The Democratic National Committee, as chaired since 2011 by Clinton sycophant Debbie Wasserman Schultz, has become a tyranny that must be checked and overthrown.  Shock the system!  Here are the flaming words of one of my heroes, Mario Savio, leader of the Free Speech Movement at the University of California at Berkeley.  In 1964, he declared from the steps of Sproul Hall to a crowd of 4,000 protesters:  “There’s a time when the operation of the machine becomes so odious, makes you so sick at heart that you can’t take part! You can’t even passively take part!  And you’ve got to put your bodies upon the gears and upon the wheels, upon the levers, upon all the apparatus, and you’ve got to make it stop!”

A vote for Bernie Sanders is a vote against the machine, the obscenely money-mad and soulless juggernaut that the Democratic Party has become.  Perhaps there was a time, during the Hubert Humphrey era, when Democrats could claim to be populists, alive to the needs and concerns of working-class people.  But the party has become the playground of white, upper-middle-class professionals with elite-school degrees and me-first values.  These liberal poseurs mouth racial and ethnic platitudes, acquired like trophy kills at their p.c. campuses, but every word rings hollow, because it is based on condescension, a patronizing projection of victimhood onto those outside their privileged circle.  There is no better example of this arrogant class bias than Wellesley grad Hillary Clinton lapsing into her mush-mouthed, Southern-fried dialect when addressing African-American audiences.

It does make no sense for either feminists or minorities to support Clinton considering her conservative world view and propensity to throw political allies under the bus at the moment it becomes politically expedient. Apparently some African Americans do have their doubts about her, as seen in the interruption of a recent campaign event by Black Lives Matters activists:

Youth activist Ashley Williams demanded that the Democratic presidential candidate account for inconsistencies in her record on race, specifically around comments she made about crime in 1996.

Williams said she and a colleague, whom she did not identify, contributed $500 to attend the Clinton event, which was held at a private residence and was attended by around 100 guests…

As Clinton spoke to the crowd, Williams stood to her side and held a sign quoting controversial statements Clinton made in 1996 in reference to at-risk youth, when she said “we have to bring them to heel.”

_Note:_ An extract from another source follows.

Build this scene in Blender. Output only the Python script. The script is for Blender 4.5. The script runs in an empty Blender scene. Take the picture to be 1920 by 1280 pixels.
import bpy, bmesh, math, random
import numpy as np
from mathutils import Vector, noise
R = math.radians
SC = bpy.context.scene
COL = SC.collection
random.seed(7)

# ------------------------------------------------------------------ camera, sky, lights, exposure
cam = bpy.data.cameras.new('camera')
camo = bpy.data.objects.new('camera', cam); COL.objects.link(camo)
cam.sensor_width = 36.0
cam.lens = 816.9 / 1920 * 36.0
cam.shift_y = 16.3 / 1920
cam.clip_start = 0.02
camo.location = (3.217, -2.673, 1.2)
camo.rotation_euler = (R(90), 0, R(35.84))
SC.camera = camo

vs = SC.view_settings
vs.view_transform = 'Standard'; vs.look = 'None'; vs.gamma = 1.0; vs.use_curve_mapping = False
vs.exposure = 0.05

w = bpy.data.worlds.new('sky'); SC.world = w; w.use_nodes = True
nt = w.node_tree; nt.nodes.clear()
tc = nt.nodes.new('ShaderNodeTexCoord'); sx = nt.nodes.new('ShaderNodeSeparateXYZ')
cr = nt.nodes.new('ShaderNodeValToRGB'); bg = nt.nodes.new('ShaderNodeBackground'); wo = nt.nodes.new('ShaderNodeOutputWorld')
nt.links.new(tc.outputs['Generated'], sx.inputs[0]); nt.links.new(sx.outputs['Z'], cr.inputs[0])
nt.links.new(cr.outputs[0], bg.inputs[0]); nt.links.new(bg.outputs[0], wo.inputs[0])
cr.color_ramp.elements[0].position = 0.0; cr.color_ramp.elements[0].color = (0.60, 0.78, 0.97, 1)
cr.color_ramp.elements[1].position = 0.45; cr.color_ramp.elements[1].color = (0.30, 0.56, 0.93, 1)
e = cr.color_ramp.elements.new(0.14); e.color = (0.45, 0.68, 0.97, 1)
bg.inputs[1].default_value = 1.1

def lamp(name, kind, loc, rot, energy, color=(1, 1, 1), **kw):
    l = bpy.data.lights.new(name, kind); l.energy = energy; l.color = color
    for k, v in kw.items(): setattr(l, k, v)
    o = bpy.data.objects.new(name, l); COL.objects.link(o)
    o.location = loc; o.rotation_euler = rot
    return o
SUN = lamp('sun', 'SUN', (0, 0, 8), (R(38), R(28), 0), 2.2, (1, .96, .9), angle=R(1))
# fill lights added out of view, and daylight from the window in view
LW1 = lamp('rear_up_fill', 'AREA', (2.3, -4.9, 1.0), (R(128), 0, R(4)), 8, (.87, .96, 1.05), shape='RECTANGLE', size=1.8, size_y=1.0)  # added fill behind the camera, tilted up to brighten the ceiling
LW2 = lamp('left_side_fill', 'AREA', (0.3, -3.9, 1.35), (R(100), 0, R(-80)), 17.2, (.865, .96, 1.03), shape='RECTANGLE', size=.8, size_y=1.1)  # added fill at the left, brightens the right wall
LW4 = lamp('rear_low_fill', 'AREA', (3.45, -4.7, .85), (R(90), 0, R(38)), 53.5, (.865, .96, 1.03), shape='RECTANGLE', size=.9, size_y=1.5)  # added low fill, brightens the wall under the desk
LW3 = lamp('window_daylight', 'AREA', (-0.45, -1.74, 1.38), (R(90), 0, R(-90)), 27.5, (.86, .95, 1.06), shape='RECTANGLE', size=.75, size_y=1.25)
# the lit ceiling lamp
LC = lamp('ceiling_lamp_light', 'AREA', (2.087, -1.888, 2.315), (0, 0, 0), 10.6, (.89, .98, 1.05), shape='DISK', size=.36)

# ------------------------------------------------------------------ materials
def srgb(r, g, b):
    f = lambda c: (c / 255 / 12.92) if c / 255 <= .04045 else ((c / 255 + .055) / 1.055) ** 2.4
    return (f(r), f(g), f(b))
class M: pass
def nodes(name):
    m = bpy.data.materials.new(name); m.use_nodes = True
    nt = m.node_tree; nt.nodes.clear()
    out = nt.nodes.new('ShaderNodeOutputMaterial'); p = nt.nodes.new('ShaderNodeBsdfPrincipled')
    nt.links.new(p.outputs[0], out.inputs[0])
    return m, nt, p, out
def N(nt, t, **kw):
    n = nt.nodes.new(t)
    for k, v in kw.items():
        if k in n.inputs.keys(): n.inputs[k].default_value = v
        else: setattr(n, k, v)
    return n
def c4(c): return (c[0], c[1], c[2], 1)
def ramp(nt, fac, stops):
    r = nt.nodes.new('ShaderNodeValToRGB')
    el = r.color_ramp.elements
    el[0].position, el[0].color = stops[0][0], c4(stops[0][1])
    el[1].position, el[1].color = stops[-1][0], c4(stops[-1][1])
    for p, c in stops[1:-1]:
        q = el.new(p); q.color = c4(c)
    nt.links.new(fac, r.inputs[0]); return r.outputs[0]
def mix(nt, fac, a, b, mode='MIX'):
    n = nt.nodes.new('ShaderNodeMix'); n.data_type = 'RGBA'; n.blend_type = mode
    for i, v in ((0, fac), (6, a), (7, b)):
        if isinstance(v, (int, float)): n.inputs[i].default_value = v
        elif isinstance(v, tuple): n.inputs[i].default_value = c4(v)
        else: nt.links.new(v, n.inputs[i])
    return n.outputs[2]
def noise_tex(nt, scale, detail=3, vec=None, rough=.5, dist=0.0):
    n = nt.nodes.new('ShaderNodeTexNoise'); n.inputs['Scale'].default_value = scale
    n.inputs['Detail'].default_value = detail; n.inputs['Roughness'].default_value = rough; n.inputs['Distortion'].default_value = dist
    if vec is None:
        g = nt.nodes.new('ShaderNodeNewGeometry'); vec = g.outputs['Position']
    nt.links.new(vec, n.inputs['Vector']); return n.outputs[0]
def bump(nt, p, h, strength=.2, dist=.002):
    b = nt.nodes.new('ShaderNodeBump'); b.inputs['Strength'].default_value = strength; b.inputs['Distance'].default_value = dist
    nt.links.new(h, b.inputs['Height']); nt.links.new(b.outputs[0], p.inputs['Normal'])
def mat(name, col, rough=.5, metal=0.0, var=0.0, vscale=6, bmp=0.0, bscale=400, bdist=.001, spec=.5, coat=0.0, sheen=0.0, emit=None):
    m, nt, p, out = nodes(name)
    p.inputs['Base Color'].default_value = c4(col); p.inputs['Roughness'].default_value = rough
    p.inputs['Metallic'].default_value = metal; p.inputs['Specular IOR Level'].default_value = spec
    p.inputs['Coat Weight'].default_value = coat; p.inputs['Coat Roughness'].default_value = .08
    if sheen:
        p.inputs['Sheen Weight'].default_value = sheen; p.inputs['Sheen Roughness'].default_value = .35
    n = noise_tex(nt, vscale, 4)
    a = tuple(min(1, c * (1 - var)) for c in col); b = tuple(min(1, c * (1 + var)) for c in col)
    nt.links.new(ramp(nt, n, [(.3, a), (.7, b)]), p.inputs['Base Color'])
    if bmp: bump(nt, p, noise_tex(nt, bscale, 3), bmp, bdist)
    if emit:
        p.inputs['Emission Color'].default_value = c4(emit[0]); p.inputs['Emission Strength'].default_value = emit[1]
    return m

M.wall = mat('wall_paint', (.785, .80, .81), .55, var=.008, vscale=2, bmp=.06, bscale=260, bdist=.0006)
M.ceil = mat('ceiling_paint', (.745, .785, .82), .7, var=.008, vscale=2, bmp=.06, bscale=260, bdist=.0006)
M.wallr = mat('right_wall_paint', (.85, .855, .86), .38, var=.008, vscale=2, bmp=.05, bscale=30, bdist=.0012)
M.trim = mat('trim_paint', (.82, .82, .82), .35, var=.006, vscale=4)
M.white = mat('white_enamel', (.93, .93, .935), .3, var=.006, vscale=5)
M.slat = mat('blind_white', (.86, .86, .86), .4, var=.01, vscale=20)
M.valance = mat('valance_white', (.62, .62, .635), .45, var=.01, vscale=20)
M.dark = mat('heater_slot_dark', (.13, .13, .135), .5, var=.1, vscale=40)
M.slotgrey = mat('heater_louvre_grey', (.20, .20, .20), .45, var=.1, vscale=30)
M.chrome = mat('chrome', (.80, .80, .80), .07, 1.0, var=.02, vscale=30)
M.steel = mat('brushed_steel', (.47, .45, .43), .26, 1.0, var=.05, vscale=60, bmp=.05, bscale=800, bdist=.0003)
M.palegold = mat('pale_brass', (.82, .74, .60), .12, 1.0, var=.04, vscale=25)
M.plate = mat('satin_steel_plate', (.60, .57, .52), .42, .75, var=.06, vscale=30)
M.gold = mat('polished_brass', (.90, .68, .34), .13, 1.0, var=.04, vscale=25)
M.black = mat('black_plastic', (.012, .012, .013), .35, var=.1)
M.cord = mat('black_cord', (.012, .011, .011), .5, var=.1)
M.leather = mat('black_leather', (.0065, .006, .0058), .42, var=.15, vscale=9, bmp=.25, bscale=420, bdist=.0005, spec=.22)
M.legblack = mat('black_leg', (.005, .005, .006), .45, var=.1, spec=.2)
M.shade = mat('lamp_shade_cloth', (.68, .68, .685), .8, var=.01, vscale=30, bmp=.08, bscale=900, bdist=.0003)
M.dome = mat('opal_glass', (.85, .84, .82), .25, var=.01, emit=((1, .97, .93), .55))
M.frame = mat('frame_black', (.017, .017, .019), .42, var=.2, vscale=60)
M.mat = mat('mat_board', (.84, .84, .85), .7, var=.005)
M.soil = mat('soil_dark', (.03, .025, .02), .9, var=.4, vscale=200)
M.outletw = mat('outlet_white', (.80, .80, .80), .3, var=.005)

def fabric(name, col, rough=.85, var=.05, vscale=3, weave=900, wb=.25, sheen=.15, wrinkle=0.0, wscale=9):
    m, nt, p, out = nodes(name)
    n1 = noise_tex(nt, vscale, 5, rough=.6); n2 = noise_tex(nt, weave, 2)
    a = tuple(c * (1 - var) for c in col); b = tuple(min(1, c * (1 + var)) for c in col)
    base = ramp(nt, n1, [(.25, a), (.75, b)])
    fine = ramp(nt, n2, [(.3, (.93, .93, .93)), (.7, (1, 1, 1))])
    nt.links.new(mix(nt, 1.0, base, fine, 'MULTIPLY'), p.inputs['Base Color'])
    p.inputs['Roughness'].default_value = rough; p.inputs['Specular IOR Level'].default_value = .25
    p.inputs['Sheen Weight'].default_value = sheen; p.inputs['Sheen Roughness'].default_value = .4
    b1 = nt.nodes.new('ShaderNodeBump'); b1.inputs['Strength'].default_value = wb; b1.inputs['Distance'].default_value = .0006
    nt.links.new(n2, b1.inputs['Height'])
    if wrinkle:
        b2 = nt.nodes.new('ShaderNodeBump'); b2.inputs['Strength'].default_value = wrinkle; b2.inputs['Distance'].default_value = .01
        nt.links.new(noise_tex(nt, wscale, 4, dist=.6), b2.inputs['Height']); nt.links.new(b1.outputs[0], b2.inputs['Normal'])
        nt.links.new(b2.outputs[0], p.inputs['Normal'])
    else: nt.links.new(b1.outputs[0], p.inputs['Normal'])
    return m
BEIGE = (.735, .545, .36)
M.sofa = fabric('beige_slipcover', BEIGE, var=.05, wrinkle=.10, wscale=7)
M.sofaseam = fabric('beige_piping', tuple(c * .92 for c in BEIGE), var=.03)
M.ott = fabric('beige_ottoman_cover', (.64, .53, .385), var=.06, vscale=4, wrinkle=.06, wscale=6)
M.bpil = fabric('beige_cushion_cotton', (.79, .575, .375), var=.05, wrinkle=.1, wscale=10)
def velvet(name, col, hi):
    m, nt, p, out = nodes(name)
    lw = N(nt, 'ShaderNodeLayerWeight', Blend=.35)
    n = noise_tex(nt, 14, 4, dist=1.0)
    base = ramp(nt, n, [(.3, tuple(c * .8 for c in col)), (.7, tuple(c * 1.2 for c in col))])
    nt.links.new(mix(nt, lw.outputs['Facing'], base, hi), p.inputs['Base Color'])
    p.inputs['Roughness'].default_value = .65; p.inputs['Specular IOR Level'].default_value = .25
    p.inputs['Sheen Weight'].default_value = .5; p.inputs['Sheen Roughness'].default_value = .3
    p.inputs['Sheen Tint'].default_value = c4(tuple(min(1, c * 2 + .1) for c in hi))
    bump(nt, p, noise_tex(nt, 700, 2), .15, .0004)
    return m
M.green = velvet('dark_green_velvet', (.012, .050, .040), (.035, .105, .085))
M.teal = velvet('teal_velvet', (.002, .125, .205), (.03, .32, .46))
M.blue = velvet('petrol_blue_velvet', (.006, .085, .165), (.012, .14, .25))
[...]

…Williams, who is from Charlotte, North Carolina, said she was motivated to protest because policies during President Bill Clinton’s administration led to an increase in mass incarceration that mostly affected black communities. She pointed to three-strike federal sentencing laws, the elimination of rehabilitative programs for drug abuse and an emphasis on prison construction as part of the destructive Clinton legacy on crime.

Clinton has distanced herself from these policies and recently issued a detailed agenda on racial justice. But Williams wants more.

“Hillary Clinton has a pattern of throwing the Black community under the bus when it serves her politically,” Williams said in a statement before the event. “She called our boys ‘super-predators’ in ’96, then she race-baited when running against Obama in ‘08, now she’s a lifelong civil rights activist. I just want to know which Hillary is running for President, the one from ’96, ’08, or the new Hillary?”

Bernie Sanders has been discussing the effects of welfare reform under Bill Clinton, which Hillary has supported, on minorities:

Senator Bernie Sanders of Vermont began his day of campaigning Wednesday by criticizing Hillary Clinton’s support of welfare reform in 1996, accusing her of backing legislation that ultimately increased poverty levels and led more Americans to face economic anxiety.

Mr. Sanders said Mrs. Clinton helped round up votes to pass the Personal Responsibility and Work Opportunity Reconciliation Act, the welfare reform legislation that President Bill Clinton signed into law. The senator said the bill hurt Americans by punishing poor people rather than helping them. He added that if elected he would work especially hard to lower the poverty rate of the United States, increase wages, and provide health care for all people.

“What welfare reform did, in my view, was to go after some of the weakest and most vulnerable people in this country,” Mr. Sanders said. “And, during that period. I spoke out against so-called welfare reform because I thought it was scapegoating people who were helpless, people who were very, very vulnerable. Secretary Clinton at that time had a very different position on welfare reform — strongly supported it and worked hard to round up votes for its passage.”

Mr. Sanders said that since the legislation was signed into law, the number of families living in extreme poverty has more than doubled. He said that if elected, he would work to reverse that trend.

“What we are going to do in this country if I have anything to say about it is to say if somebody works 40 hours a week, that person is not going to live in poverty,” Mr. Sanders said , adding that he would raise the federal minimum wage to $15. “Today the minimum wage of $7.25 is nothing less than a starvation wage.”

At other times Sanders has also discussed the devastation created in minority neighborhoods by the policies supported by the Clintons on crime and drug laws.